* Begin *
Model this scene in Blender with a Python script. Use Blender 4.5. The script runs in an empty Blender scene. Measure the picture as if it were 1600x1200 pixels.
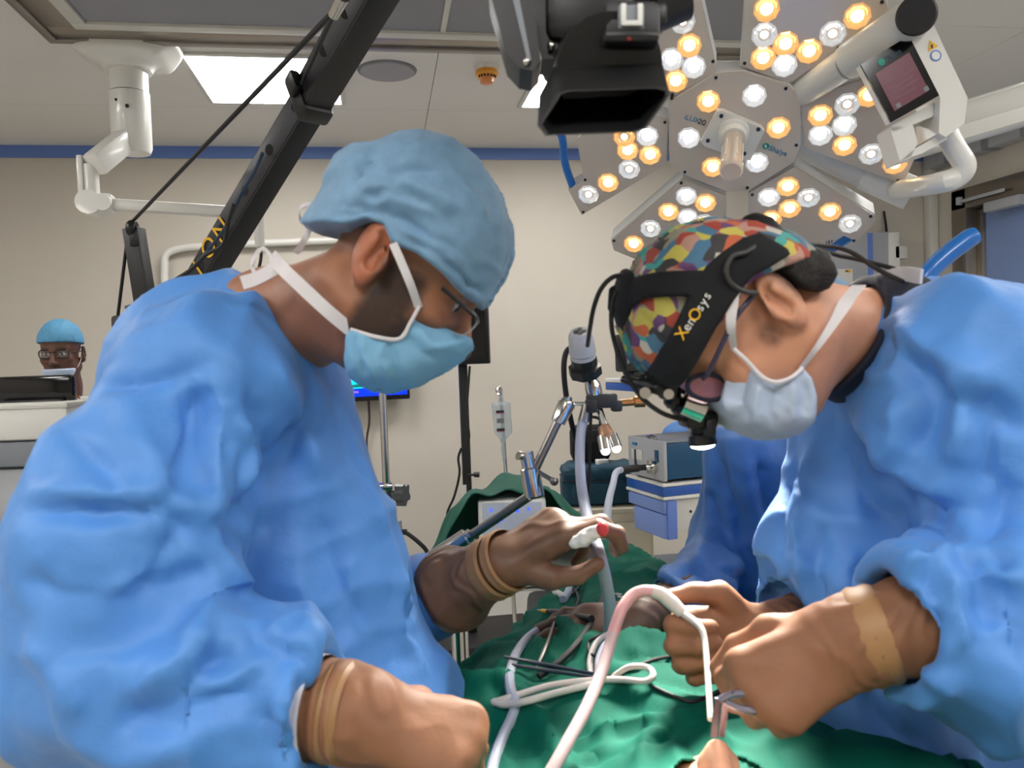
import bpy, bmesh, math, random
import numpy as np
from mathutils import Vector, Matrix

# ------------------------------------------------------------------ scene, camera, light, exposure
S = bpy.context.scene
COL = S.collection
random.seed(7)
FPX = 1250.0
YAW, PITCH, ROLL = math.radians(9.1), math.radians(-2.1), math.radians(2.0)
CAM = np.array([0.0, 0.0, 1.42])
fw = np.array([math.sin(YAW)*math.cos(PITCH), math.cos(YAW)*math.cos(PITCH), math.sin(PITCH)])
_r0 = np.array([math.cos(YAW), -math.sin(YAW), 0.0])
_u0 = np.cross(_r0, fw)
rt = _r0*math.cos(ROLL) - _u0*math.sin(ROLL)
up = _u0*math.cos(ROLL) + _r0*math.sin(ROLL)
cd = bpy.data.cameras.new('camera'); cam = bpy.data.objects.new('camera', cd); COL.objects.link(cam)
cd.sensor_width = 36.0; cd.lens = FPX/1600*36; cd.clip_start = 0.05; cd.clip_end = 60
cam.matrix_world = Matrix(((rt[0], up[0], -fw[0], CAM[0]), (rt[1], up[1], -fw[1], CAM[1]), (rt[2], up[2], -fw[2], CAM[2]), (0, 0, 0, 1)))
cd.dof.use_dof = True; cd.dof.focus_distance = 2.6; cd.dof.aperture_fstop = 9.0
S.camera = cam
S.view_settings.view_transform = 'Standard'; S.view_settings.look = 'None'
S.view_settings.exposure = 0.0; S.view_settings.gamma = 1.0
S.view_settings.use_curve_mapping = False
W = bpy.data.worlds.new('world'); S.world = W; W.use_nodes = True
W.node_tree.nodes['Background'].inputs[0].default_value = (0.5, 0.52, 0.55, 1)
W.node_tree.nodes['Background'].inputs[1].default_value = 0.3
PANEL_EMIT = 20.0        # ceiling light panels
LED_EMIT = 6.0           # surgical lamp lenses
OT_SPOT = 480.0           # watts of the surgical lamp's beam

def at(px, py, d):
    return CAM + d*(fw + rt*(px-800)/FPX - up*(py-600)/FPX)
def ray(px, py):
    return fw + rt*(px-800)/FPX - up*(py-600)/FPX
def hit(px, py, p0, n):
    v = ray(px, py); p0 = np.asarray(p0, float); n = np.asarray(n, float)
    return CAM + v*(np.dot(p0-CAM, n)/np.dot(v, n))
def proj(P):
    q = np.asarray(P)-CAM
    d = q@fw
    return 800+FPX*(q@rt)/d, 600-FPX*(q@up)/d, d
YB = 4.9
CH = hit(600, 231, (0, YB, 0), (0, 1, 0))[2]
XR = hit(1456, 300, (0, YB, 0), (0, 1, 0))[0]
XL, YF = -3.3, -2.6
def onwall(px, py, off=0.0): return hit(px, py, (0, YB-off, 0), (0, 1, 0))
def onceil(px, py, off=0.0): return hit(px, py, (0, 0, CH-off), (0, 0, 1))
def onright(px, py, off=0.0): return hit(px, py, (XR-off, 0, 0), (1, 0, 0))

# ------------------------------------------------------------------ materials
def lin(c):
    c = c/255.0
    return c/12.92 if c <= 0.04045 else ((c+0.055)/1.055)**2.4
def rgb(r, g, b): return (lin(r), lin(g), lin(b), 1.0)
def mat(name, col, rough=0.5, metal=0.0, noise=0.0, nscale=30.0, bump=0.0, bscale=200.0, emit=0.0, ecol=None, trans=0.0, sheen=0.0, alpha=1.0, coat=0.0, sub=0.0, spec=0.5, attr=None, stretch=None):
    m = bpy.data.materials.new(name); m.use_nodes = True
    nt = m.node_tree; b = nt.nodes['Principled BSDF']
    b.inputs['Base Color'].default_value = col
    b.inputs['Roughness'].default_value = rough
    b.inputs['Metallic'].default_value = metal
    b.inputs['Specular IOR Level'].default_value = spec
    tc = nt.nodes.new('ShaderNodeTexCoord')
    src = tc.outputs['Object']
    if stretch:
        mp = nt.nodes.new('ShaderNodeMapping'); mp.inputs['Scale'].default_value = stretch
        nt.links.new(src, mp.inputs['Vector']); src = mp.outputs['Vector']
    base = None
    if attr:
        a = nt.nodes.new('ShaderNodeAttribute'); a.attribute_name = attr; base = a.outputs['Color']
        nt.links.new(base, b.inputs['Base Color'])
    if noise > 0:
        n = nt.nodes.new('ShaderNodeTexNoise'); n.inputs['Scale'].default_value = nscale; n.inputs['Detail'].default_value = 5
        nt.links.new(src, n.inputs['Vector'])
        mr = nt.nodes.new('ShaderNodeMapRange'); mr.inputs['From Min'].default_value = 0.3; mr.inputs['From Max'].default_value = 0.7
        mr.inputs['To Min'].default_value = 1-noise; mr.inputs['To Max'].default_value = 1+noise
        nt.links.new(n.outputs['Fac'], mr.inputs['Value'])
        mx = nt.nodes.new('ShaderNodeMix'); mx.data_type = 'RGBA'; mx.blend_type = 'MULTIPLY'; mx.inputs['Factor'].default_value = 1.0
        if base is None: mx.inputs['A'].default_value = col
        else: nt.links.new(base, mx.inputs['A'])
        cb = nt.nodes.new('ShaderNodeCombineColor')
        for i in range(3): nt.links.new(mr.outputs['Result'], cb.inputs[i])
        nt.links.new(cb.outputs['Color'], mx.inputs['B'])
        nt.links.new(mx.outputs['Result'], b.inputs['Base Color'])
    if bump > 0:
        n2 = nt.nodes.new('ShaderNodeTexNoise'); n2.inputs['Scale'].default_value = bscale; n2.inputs['Detail'].default_value = 4
        nt.links.new(src, n2.inputs['Vector'])
        bp = nt.nodes.new('ShaderNodeBump'); bp.inputs['Strength'].default_value = bump; bp.inputs['Distance'].default_value = 0.004
        nt.links.new(n2.outputs['Fac'], bp.inputs['Height']); nt.links.new(bp.outputs['Normal'], b.inputs['Normal'])
    if emit > 0:
        b.inputs['Emission Color'].default_value = ecol or col; b.inputs['Emission Strength'].default_value = emit
    if trans > 0: b.inputs['Transmission Weight'].default_value = trans
    if sheen > 0: b.inputs['Sheen Weight'].default_value = sheen; b.inputs['Sheen Roughness'].default_value = 0.4
    if coat > 0: b.inputs['Coat Weight'].default_value = coat
    if sub > 0:
        b.inputs['Subsurface Weight'].default_value = sub; b.inputs['Subsurface Radius'].default_value = (0.012, 0.006, 0.004); b.inputs['Subsurface Scale'].default_value = 0.5
    if alpha < 1: b.inputs['Alpha'].default_value = alpha
    return m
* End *
> _What to produce_: Your task is to reproduce exactly the lines from the start of the data above through the line containing "OT_SPOT = 480.0", leaving every picture out.

> _Complete output_:
Model this scene in Blender with a Python script. Use Blender 4.5. The script runs in an empty Blender scene. Measure the picture as if it were 1600x1200 pixels.
import bpy, bmesh, math, random
import numpy as np
from mathutils import Vector, Matrix

# ------------------------------------------------------------------ scene, camera, light, exposure
S = bpy.context.scene
COL = S.collection
random.seed(7)
FPX = 1250.0
YAW, PITCH, ROLL = math.radians(9.1), math.radians(-2.1), math.radians(2.0)
CAM = np.array([0.0, 0.0, 1.42])
fw = np.array([math.sin(YAW)*math.cos(PITCH), math.cos(YAW)*math.cos(PITCH), math.sin(PITCH)])
_r0 = np.array([math.cos(YAW), -math.sin(YAW), 0.0])
_u0 = np.cross(_r0, fw)
rt = _r0*math.cos(ROLL) - _u0*math.sin(ROLL)
up = _u0*math.cos(ROLL) + _r0*math.sin(ROLL)
cd = bpy.data.cameras.new('camera'); cam = bpy.data.objects.new('camera', cd); COL.objects.link(cam)
cd.sensor_width = 36.0; cd.lens = FPX/1600*36; cd.clip_start = 0.05; cd.clip_end = 60
cam.matrix_world = Matrix(((rt[0], up[0], -fw[0], CAM[0]), (rt[1], up[1], -fw[1], CAM[1]), (rt[2], up[2], -fw[2], CAM[2]), (0, 0, 0, 1)))
cd.dof.use_dof = True; cd.dof.focus_distance = 2.6; cd.dof.aperture_fstop = 9.0
S.camera = cam
S.view_settings.view_transform = 'Standard'; S.view_settings.look = 'None'
S.view_settings.exposure = 0.0; S.view_settings.gamma = 1.0
S.view_settings.use_curve_mapping = False
W = bpy.data.worlds.new('world'); S.world = W; W.use_nodes = True
W.node_tree.nodes['Background'].inputs[0].default_value = (0.5, 0.52, 0.55, 1)
W.node_tree.nodes['Background'].inputs[1].default_value = 0.3
PANEL_EMIT = 20.0        # ceiling light panels
LED_EMIT = 6.0           # surgical lamp lenses
OT_SPOT = 480.0           # watts of the surgical lamp's beam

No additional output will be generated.